• [AIM]: For this exercise, return only the lines from the line containing "The Blender Python script for this scene continues." through the line containing "P = tc.outputs['Object']", both ends included, exactly as they are.

• [RECORDS TO USE]:
[BEGIN]

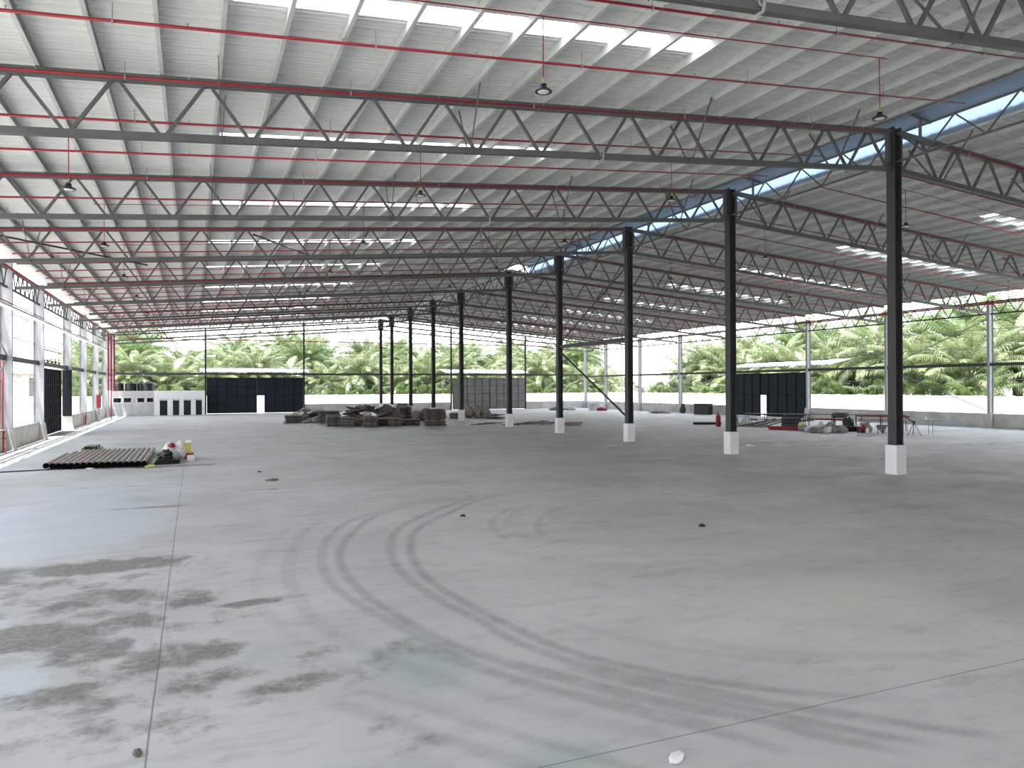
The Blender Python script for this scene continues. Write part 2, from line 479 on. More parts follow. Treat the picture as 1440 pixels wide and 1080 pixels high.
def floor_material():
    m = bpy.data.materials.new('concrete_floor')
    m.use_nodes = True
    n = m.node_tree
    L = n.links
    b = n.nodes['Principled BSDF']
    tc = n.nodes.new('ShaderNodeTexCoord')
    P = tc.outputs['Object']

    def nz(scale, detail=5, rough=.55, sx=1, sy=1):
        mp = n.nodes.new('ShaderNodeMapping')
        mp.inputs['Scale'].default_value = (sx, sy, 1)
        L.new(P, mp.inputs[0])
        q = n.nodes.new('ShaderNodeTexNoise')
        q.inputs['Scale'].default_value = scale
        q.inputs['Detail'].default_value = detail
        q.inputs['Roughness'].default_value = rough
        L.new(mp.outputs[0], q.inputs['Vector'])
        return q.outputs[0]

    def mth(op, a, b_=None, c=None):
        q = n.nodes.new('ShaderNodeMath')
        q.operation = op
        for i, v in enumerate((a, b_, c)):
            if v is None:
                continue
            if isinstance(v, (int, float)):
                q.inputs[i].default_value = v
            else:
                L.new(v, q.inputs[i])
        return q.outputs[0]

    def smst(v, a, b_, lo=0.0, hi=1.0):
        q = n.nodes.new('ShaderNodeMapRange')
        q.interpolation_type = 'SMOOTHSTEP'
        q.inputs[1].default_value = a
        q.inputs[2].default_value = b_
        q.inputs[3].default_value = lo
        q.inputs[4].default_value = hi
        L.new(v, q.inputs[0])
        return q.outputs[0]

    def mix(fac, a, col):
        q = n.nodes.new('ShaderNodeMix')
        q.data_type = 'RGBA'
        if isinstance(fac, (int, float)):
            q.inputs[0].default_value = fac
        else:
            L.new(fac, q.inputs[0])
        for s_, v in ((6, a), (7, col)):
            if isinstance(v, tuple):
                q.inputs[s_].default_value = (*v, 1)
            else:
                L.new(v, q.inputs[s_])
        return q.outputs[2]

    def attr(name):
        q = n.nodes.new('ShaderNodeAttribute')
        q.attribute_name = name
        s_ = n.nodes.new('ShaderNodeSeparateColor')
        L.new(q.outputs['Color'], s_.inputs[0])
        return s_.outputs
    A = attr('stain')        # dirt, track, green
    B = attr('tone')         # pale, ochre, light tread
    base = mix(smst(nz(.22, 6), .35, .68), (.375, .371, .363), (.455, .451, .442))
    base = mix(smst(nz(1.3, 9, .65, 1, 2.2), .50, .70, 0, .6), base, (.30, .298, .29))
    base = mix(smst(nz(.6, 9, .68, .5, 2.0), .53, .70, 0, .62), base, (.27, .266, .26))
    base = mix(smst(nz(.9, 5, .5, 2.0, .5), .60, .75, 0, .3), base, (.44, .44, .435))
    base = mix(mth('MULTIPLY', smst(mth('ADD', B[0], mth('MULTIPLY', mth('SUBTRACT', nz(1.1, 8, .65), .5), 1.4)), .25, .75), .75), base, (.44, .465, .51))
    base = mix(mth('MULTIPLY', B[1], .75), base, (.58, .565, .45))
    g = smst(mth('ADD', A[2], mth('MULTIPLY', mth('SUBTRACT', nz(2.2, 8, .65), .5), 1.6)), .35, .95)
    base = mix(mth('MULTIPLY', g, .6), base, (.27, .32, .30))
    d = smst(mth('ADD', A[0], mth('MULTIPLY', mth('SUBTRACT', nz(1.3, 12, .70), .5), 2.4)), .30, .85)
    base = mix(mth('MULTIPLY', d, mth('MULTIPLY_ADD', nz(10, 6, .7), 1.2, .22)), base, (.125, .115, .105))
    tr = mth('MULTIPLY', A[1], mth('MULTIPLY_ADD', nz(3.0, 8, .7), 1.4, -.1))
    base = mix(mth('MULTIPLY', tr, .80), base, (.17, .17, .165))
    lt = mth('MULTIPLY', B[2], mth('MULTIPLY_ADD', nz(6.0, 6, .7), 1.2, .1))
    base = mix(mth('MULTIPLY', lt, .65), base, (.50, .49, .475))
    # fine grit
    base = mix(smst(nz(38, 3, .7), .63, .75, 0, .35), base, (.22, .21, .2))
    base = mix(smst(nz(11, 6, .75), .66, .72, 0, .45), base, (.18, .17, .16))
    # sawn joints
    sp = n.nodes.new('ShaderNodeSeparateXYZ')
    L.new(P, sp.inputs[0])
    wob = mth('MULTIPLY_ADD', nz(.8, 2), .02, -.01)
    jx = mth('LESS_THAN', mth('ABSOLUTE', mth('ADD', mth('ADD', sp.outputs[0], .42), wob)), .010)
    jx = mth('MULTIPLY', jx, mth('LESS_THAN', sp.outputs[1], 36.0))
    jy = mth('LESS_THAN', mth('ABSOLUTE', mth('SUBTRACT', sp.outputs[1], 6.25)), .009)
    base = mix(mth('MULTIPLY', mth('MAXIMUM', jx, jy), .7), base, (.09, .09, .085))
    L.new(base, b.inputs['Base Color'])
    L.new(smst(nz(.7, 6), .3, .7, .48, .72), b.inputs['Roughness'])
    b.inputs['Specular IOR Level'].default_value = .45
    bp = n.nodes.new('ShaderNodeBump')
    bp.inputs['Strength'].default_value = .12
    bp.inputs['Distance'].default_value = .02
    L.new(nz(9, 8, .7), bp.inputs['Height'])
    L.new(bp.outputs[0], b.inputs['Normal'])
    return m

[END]
[BEGIN]

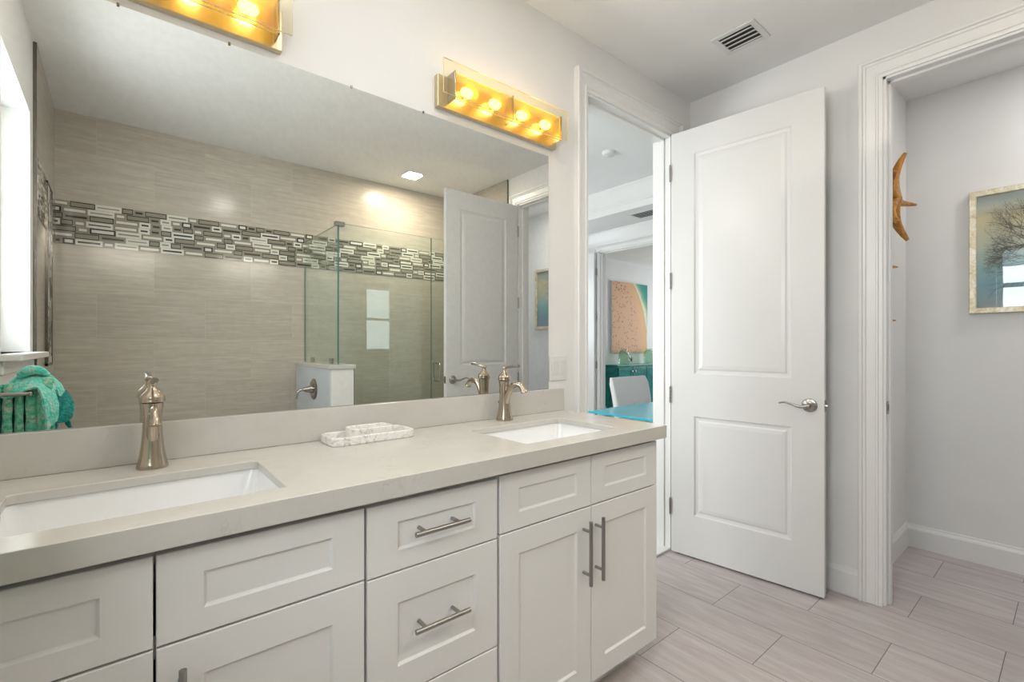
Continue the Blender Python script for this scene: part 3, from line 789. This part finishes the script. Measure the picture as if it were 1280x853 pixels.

[END]
[BEGIN]

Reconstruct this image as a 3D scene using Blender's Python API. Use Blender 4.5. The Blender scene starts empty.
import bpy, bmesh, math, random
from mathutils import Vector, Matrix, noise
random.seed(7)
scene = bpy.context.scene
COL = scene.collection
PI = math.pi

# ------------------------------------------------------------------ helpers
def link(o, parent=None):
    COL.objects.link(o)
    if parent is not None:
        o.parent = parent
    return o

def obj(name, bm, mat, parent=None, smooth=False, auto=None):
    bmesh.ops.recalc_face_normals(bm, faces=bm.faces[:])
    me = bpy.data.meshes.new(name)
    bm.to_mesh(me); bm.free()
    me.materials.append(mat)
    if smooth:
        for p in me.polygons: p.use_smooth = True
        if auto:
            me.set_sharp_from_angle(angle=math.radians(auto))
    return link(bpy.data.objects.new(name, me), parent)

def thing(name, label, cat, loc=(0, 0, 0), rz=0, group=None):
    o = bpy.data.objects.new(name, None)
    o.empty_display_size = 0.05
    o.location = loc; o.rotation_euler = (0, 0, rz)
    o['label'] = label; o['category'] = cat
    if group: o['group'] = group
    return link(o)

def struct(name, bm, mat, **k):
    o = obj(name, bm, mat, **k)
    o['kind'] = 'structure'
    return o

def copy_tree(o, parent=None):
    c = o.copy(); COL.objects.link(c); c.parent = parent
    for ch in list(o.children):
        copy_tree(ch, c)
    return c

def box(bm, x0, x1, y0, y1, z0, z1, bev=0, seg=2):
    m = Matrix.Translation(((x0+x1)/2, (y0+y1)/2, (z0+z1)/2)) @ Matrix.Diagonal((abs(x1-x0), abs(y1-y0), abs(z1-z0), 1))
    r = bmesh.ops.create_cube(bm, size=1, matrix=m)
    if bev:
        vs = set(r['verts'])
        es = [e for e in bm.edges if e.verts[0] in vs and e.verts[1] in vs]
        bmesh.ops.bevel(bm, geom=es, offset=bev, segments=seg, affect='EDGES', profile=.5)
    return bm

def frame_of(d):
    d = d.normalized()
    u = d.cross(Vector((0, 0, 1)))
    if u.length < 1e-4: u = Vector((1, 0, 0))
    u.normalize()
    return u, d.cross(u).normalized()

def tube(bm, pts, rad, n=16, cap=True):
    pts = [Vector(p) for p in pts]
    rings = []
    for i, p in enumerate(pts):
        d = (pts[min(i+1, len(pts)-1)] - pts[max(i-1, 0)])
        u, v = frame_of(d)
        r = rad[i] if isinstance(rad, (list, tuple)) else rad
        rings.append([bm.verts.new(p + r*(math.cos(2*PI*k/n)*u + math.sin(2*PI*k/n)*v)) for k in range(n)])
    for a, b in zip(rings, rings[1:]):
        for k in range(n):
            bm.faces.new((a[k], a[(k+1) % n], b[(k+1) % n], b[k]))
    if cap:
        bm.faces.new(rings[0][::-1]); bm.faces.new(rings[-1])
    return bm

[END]

• [ANSWER BELOW]:
The Blender Python script for this scene continues. Write part 2, from line 479 on. More parts follow. Treat the picture as 1440 pixels wide and 1080 pixels high.
def floor_material():
    m = bpy.data.materials.new('concrete_floor')
    m.use_nodes = True
    n = m.node_tree
    L = n.links
    b = n.nodes['Principled BSDF']
    tc = n.nodes.new('ShaderNodeTexCoord')
    P = tc.outputs['Object']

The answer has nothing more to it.